Précurseur de l'anatomie comparative, des tortues à l'aurochs

Près de deux siècles après sa publication, l'Anatome Testudinis Europaeae (Anatomie des tortues en Europe) reste encore aujourd'hui l'ouvrage le plus complet sur le sujet. Il comprend 40 planches avec explications et plus de 200 illustrations qui détaillent l'anatomie de la tortue aquatique. Bojanus dissèque environ 500 tortues et consacre une décennie à ce projet. Il exécute lui-même les dessins originaux, fait graver les planches en cuivre par un graveur qu'il fait venir spécialement de Hesse, et fait imprimer à ses frais l'édition originale, tirée à 80 exemplaires (l'ouvrage sera réimprimé en 1902, puis en 1970). Deux exemplaires sont conservés en France, l'un à la Bibliothèque des sciences de l'Université Louis-Pasteur à Strasbourg, l'autre au Muséum national d'histoire naturelle à Paris.

L'aurochs est le deuxième domaine qui contribua à la notoriété scientifique de Bojanus. Ancêtre de notre bovin domestique actuel, cette espèce sauvage de grande taille disparut au XVIIe siècle en Pologne. Elle était assez répondue en Germanie, en Scandinavie et en Angleterre du temps de Jules-César. A la fin du XVIIIe siècle et tout au long du XIXe siècle, une partie des naturalistes pensent que les noms d'aurochs et de bison d'Europe désignent le même animal et rejettent l'existence propre de l'aurochs. En travaillant sur des squelettes, tant à Vilnius qu'à Paris et à Vienne, Bojanus parvient à démontrer l'existence de deux espèces distinctes, qui sont désignés depuis par les zoologistes du monde entier par les noms de Bos primigenius Bojanus (aurochs) et de Bison priscus Bojanus (bison d'Europe).

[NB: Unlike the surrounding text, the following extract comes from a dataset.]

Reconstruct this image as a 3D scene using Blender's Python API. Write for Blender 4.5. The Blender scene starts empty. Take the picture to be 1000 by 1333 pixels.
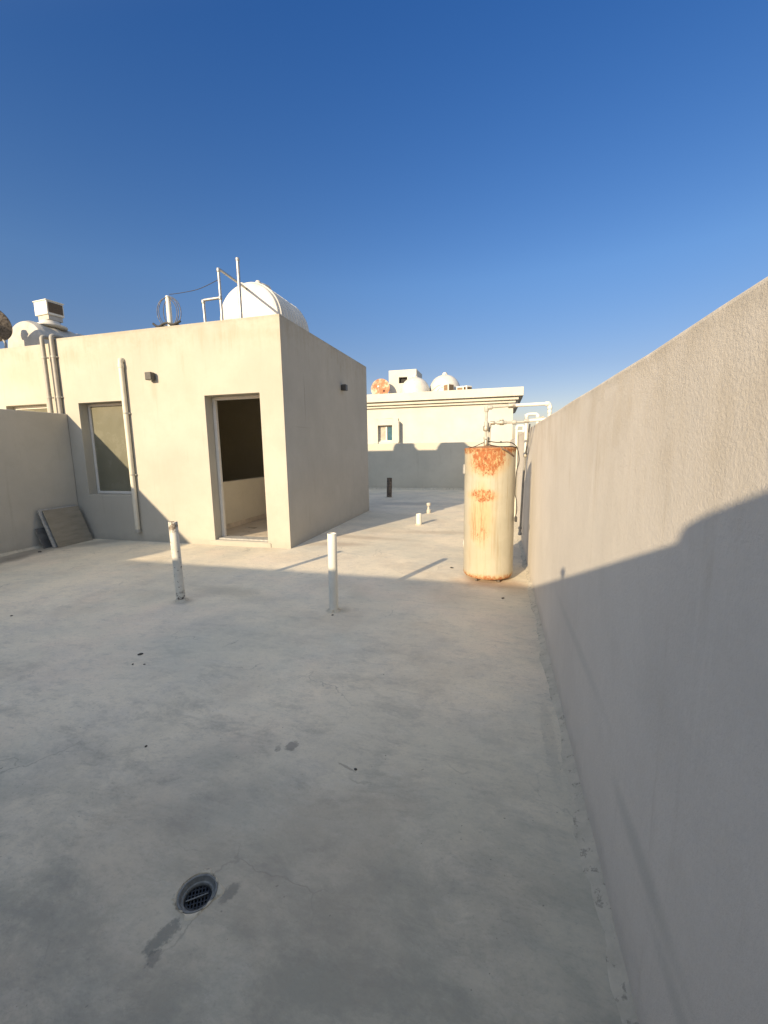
import bpy, bmesh, math, random
from mathutils import Vector, Matrix
random.seed(7)
PI = math.pi
sc = bpy.context.scene
COL = sc.collection

# ------------------------------------------------------------------ materials
def nm(name):
    m = bpy.data.materials.new(name); m.use_nodes = True
    nt = m.node_tree
    for n in list(nt.nodes): nt.nodes.remove(n)
    out = nt.nodes.new('ShaderNodeOutputMaterial')
    b = nt.nodes.new('ShaderNodeBsdfPrincipled')
    nt.links.new(b.outputs[0], out.inputs[0])
    return m, nt, b

class G:
    """tiny helper round a node tree"""
    def __init__(s, nt): s.nt = nt; s._co = None
    def n(s, t, **k):
        x = s.nt.nodes.new(t)
        for a, v in k.items(): setattr(x, a, v)
        return x
    def l(s, a, b): s.nt.links.new(a, b)
    def co(s):
        if s._co is None: s._co = s.n('ShaderNodeTexCoord').outputs['Object']
        return s._co
    def map(s, loc=(0,0,0), rot=(0,0,0), scale=(1,1,1), src=None, typ='POINT'):
        m = s.n('ShaderNodeMapping'); m.vector_type = typ
        m.inputs['Location'].default_value = loc; m.inputs['Rotation'].default_value = rot
        m.inputs['Scale'].default_value = scale
        s.l(src or s.co(), m.inputs[0]); return m.outputs[0]
    def noise(s, scale, detail=4, rough=.55, src=None, dist=0.0):
        x = s.n('ShaderNodeTexNoise'); x.inputs['Scale'].default_value = scale
        x.inputs['Detail'].default_value = detail; x.inputs['Roughness'].default_value = rough
        x.inputs['Distortion'].default_value = dist
        s.l(src or s.co(), x.inputs['Vector']); return x.outputs['Fac']
    def ramp(s, src, stops):
        r = s.n('ShaderNodeValToRGB'); el = r.color_ramp.elements
        while len(el) < len(stops): el.new(.5)
        for e, (p, c) in zip(el, stops):
            e.position = p; e.color = (c, c, c, 1) if not hasattr(c, '__len__') else (*c, 1)
        s.l(src, r.inputs[0]); return r.outputs[0]
    def rng(s, src, a, b, c=0.0, d=1.0):
        r = s.n('ShaderNodeMapRange'); r.interpolation_type = 'SMOOTHSTEP'
        for i, v in zip((1,2,3,4), (a,b,c,d)): r.inputs[i].default_value = v
        s.l(src, r.inputs[0]); return r.outputs[0]
    def math(s, op, a, b=None):
        m = s.n('ShaderNodeMath', operation=op)
        for i, v in enumerate((a, b)):
            if v is None: continue
            if isinstance(v, (int, float)): m.inputs[i].default_value = v
            else: s.l(v, m.inputs[i])
        return m.outputs[0]
    def mix(s, fac, a, b, mode='MIX'):
        m = s.n('ShaderNodeMix', data_type='RGBA', blend_type=mode)
        for i, v in ((0, fac), (6, a), (7, b)):
            if isinstance(v, (int, float)): m.inputs[i].default_value = v if i == 0 else (v,v,v,1)
            elif isinstance(v, tuple): m.inputs[i].default_value = (*v, 1)
            else: s.l(v, m.inputs[i])
        return m.outputs[2]
    def bump(s, h, bsdf, strength=.3, dist=.005, prev=None):
        b = s.n('ShaderNodeBump'); b.inputs['Strength'].default_value = strength
        b.inputs['Distance'].default_value = dist
        s.l(h, b.inputs['Height'])
        if prev is not None: s.l(prev, b.inputs['Normal'])
        s.l(b.outputs[0], bsdf.inputs['Normal']); return b.outputs[0]
    def blob(s, c, r, ang=0.0, wob=.5, nscale=9.0, soft=.35, src=None):
        """soft irregular ellipse mask round point c with radii r"""
        p = s.map(loc=c, rot=(0,0,ang), scale=r, typ='TEXTURE', src=src)
        ln = s.n('ShaderNodeVectorMath', operation='LENGTH'); s.l(p, ln.inputs[0])
        nz = s.math('MULTIPLY', s.math('SUBTRACT', s.noise(nscale, 5, .65), .5), wob*2)
        d = s.math('ADD', ln.outputs['Value'], nz)
        return s.rng(d, 1-soft, 1+soft, 1, 0)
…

A l'université durant ces années-là, la montée du patriotisme polonais et l'opposition anti-tsariste s'intensifient. Suite à deux siècles d'union entre la Pologne et la Lituanie, l'aristocratie et l'élite locales sont très polonisées à Vilnius. Cette situation isole quelque peu les professeurs d'origine étrangère. Quand Napoléon 1er entre à Vilnius en juin 1812 et qu'il est chaleureusement accueilli par le recteur Jan Sniadecki et par un grand nombre d'étudiants qui souhaitent s'enrôler dans la Grande Armée, Bojanus part pour un temps à Saint-Pétersbourg. La ferveur révolutionnaire et nationaliste de ces journées à Vilnius ressemble trop, pour Bojanus, à ce qu'il a déjà vécu en Alsace dans les années 1789-1793, avec des conséquences qu'il devine tragiques. La suite des événements lui donnera raison, avec les énormes pertes en vies humaines de l'aventure napoléonienne en Russie. La découverte, en novembre 2001 à Siaures Miestelis dans la banlieue de Vilnius, d'un charnier de plusieurs milliers de squelettes de soldats français et étrangers de la Grande Armée, rappelle cette tragédie.

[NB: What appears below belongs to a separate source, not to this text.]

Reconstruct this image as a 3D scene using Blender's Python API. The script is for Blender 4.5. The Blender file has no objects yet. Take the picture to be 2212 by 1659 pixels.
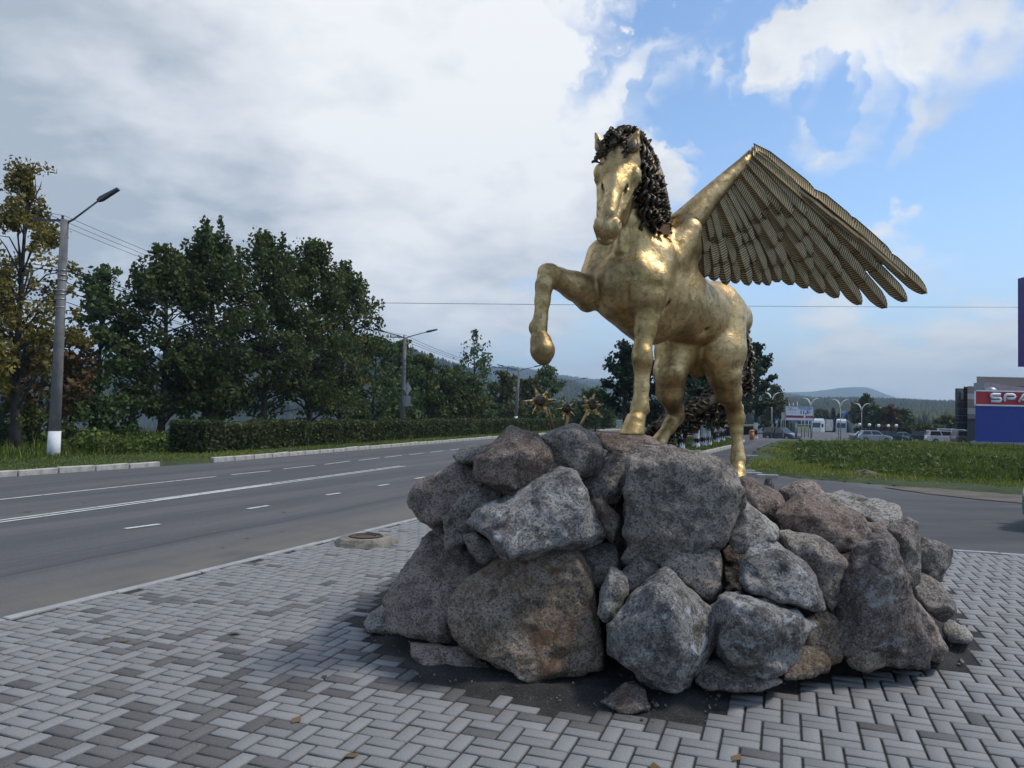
import bpy, bmesh, math, random
import numpy as np
from mathutils import Vector, Matrix

SC = bpy.context.scene
COL = SC.collection
RNG = np.random.default_rng(7)
random.seed(7)

# ------------------------------------------------------------------ camera
CAM_H, F_PX, W_PX, H_PX = 1.7, 1663.0, 2212.0, 1659.0
PITCH, ROLL = math.radians(2.0), math.radians(1.2)
_R0 = np.array([1.0, 0, 0]); _F = np.array([0, math.cos(PITCH), math.sin(PITCH)])
_U0 = np.array([0, -math.sin(PITCH), math.cos(PITCH)])
_R = _R0 * math.cos(ROLL) + _U0 * math.sin(ROLL)
_U = -_R0 * math.sin(ROLL) + _U0 * math.cos(ROLL)
CAM = np.array([0, 0, CAM_H])
cd = bpy.data.cameras.new('camera')
cd.sensor_fit = 'HORIZONTAL'; cd.sensor_width = 36.0
cd.lens = 36.0 * F_PX / W_PX
cd.clip_start = 0.05; cd.clip_end = 20000
cam = bpy.data.objects.new('camera', cd); COL.objects.link(cam)
cam.matrix_world = Matrix(((_R[0], _U[0], -_F[0], 0), (_R[1], _U[1], -_F[1], 0), (_R[2], _U[2], -_F[2], CAM_H), (0, 0, 0, 1)))
SC.camera = cam

def ray(px, py):
    return _F + _R * ((px - W_PX / 2) / F_PX) + _U * ((H_PX / 2 - py) / F_PX)
def P(px, py, d):
    "world point that the photograph shows at (px, py), d metres deep"
    return CAM + ray(px, py) * d
def G(px, py, z=0.0):
    "world point on the level z that the photograph shows at (px, py)"
    r = ray(px, py); return CAM + r * ((z - CAM_H) / r[2])

# ------------------------------------------------------------------ sky, sun, exposure
SUN_EL, SUN_AZ = math.radians(57), math.radians(86)      # azimuth clockwise from +Y
SKY_STRENGTH = 0.10
w = bpy.data.worlds.new('World'); SC.world = w; w.use_nodes = True
nt = w.node_tree; nt.nodes.clear()
def N(tree, typ, **kw):
    n = tree.nodes.new(typ)
    for k, v in kw.items():
        if k.startswith('i_'):
            key = k[2:]; n.inputs[int(key) if key.isdigit() else key].default_value = v
        else: setattr(n, k, v)
    return n
def MATH(tree, op, a, b=None, c=None, clamp=False):
    n = tree.nodes.new('ShaderNodeMath'); n.operation = op; n.use_clamp = clamp
    for i, v in enumerate((a, b, c)):
        if v is None: continue
        if isinstance(v, (int, float)): n.inputs[i].default_value = v
        else: tree.links.new(v, n.inputs[i])
    return n.outputs[0]
def SMOOTH(tree, v, lo, hi, tlo=0.0, thi=1.0):
    n = tree.nodes.new('ShaderNodeMapRange'); n.interpolation_type = 'SMOOTHSTEP'
    n.inputs['From Min'].default_value = lo; n.inputs['From Max'].default_value = hi
    n.inputs['To Min'].default_value = tlo; n.inputs['To Max'].default_value = thi
    tree.links.new(v, n.inputs['Value']); return n.outputs['Result']
def MIX(tree, fac, a, b, blend='MIX'):
    n = tree.nodes.new('ShaderNodeMix'); n.data_type = 'RGBA'; n.blend_type = blend
    for idx, v in ((0, fac), (6, a), (7, b)):
        if isinstance(v, (int, float)): n.inputs[idx].default_value = v
        elif isinstance(v, tuple): n.inputs[idx].default_value = (*v, 1) if len(v) == 3 else v
        else: tree.links.new(v, n.inputs[idx])
    return n.outputs[2]
def NOISE(tree, vec, scale, detail=4, rough=0.5, dist=0.0, out='Fac'):
    n = N(tree, 'ShaderNodeTexNoise'); n.inputs['Scale'].default_value = scale
    n.inputs['Detail'].default_value = detail; n.inputs['Roughness'].default_value = rough
    n.inputs['Distortion'].default_value = dist
    if vec is not None: tree.links.new(vec, n.inputs['Vector'])
    return n.outputs[out]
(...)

Si Bojanus est récompensé par le tsar pour sa loyauté - il est anobli en 1816 et nommé conseiller d'Etat en 1821 - il est aussi reconnu dans ses qualités par ses pairs et ses étudiants, en tant que savant et pour son attitude exemplaire envers l'université. Nommé d'office, par les autorités en 1821, comme membre d'une commission gouvernementale d'investigation sur les activités clandestines d'un groupe d'étudiants activistes - les " Philomates " -, il couvre ses étudiants et fait le nécessaire pour qu'ils soient relâchés et puissent achever leur cursus universitaire. Bien que sollicité par l'université de Berlin, il reste à Vilnius. Des problèmes de santé commencent à le faire souffrir. Il parvient cependant encore, en 1823, à créer l'Ecole vétérinaire, dont l'enseignement est destiné aux jeunes éleveurs de la région. Gravement malade, Bojanus se retira en 1824 à Darmstadt où il décède trois ans plus tard, à l'âge de 51 ans.